Ia pun menyerahkan undangan
untukku dan ayahku agar hadir acara perkawinan Zinar esok sore. Kulihat
ia mengusap air mata dengan lengannya. Sejak kecil aku tak mampu berpaling ke
perempuan lain. Kugenggam jemariku
sendiri yang gemetar. Betapa aku sayang pada orang ini.
***
Acar perkawinan itu
berlangsung menarik. Kulihat A Ling berdiri sendiri di ujung beranda. Aku
menghampirinya. Kuberikan puisi yang dulu aku buat pertama kali untuknya saat
aku masih SD. Ia membuka dan membacanya. Sesekali ia menarik napas dan
terhenti. Terpana dan menunduk. Lalu, ia manatapku. Kemudian, ia membaca lagi
puisi itu pelan-pelan. Ia membacanya sambil tersenyum, namun matanya
berkaca-kaca.
Perkawinan Zinar bak ritual
yang penuh perlambang itu usai. Zinar pun meminta Bang zaitun untuk menyanyikan
lagu “Morning Has Broken”. Setelah usai, hadirin pun bernyanyi lagu
“Selayang Pandang”.
Kemudian, di antara
ingar-bingar itu, kudengar suara gemeretak di atas atap.
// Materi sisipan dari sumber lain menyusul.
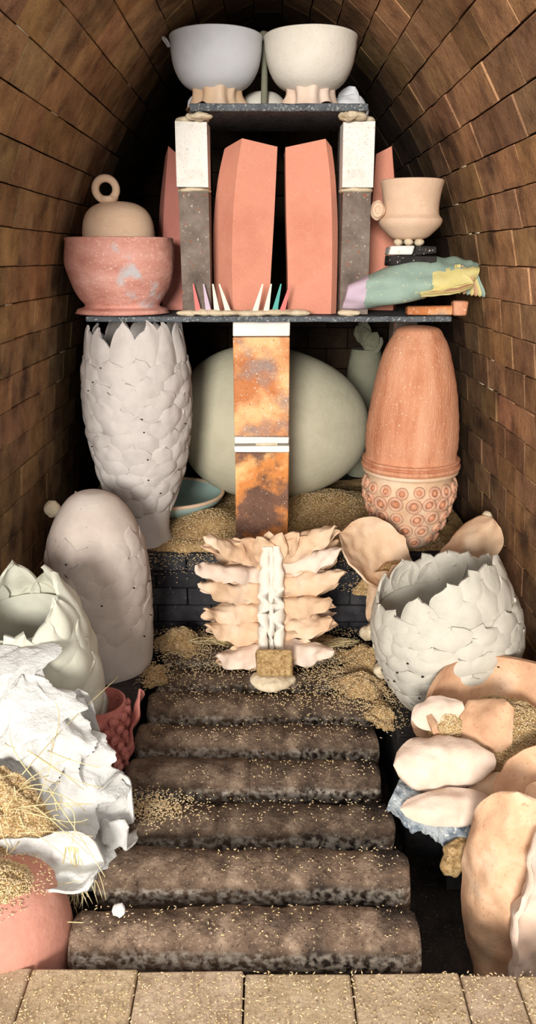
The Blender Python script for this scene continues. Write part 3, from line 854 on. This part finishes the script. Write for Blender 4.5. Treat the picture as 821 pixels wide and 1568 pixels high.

Titik hujan turun
berinai-rinai menghujani kampungku. Hatiku girang tak kepalang. Aku melompat
dan bergabung dengan orang-orang yang berdendang di pekarangan meski hujan
mulai turun.
Seperti impian diam-diamku
selalu, hujan pertama jatuh tepat pada 23 Oktober sore, pada hari kudapatkan
lagi A Ling dan ayahku. Hujan membasahiku. Kurentangkan kedua tanganku
lebar-lebar. Aku mengadah dan kepada langit kukatakan: Ini aku! Putra ayahku!
Berikan padaku sesuatu yang besar untuk kutaklukan! Beri aku mimpi-mimpi yang
tak mungkin karena aku belum menyerah! Tak kan pernah menyerah! Takkan pernah!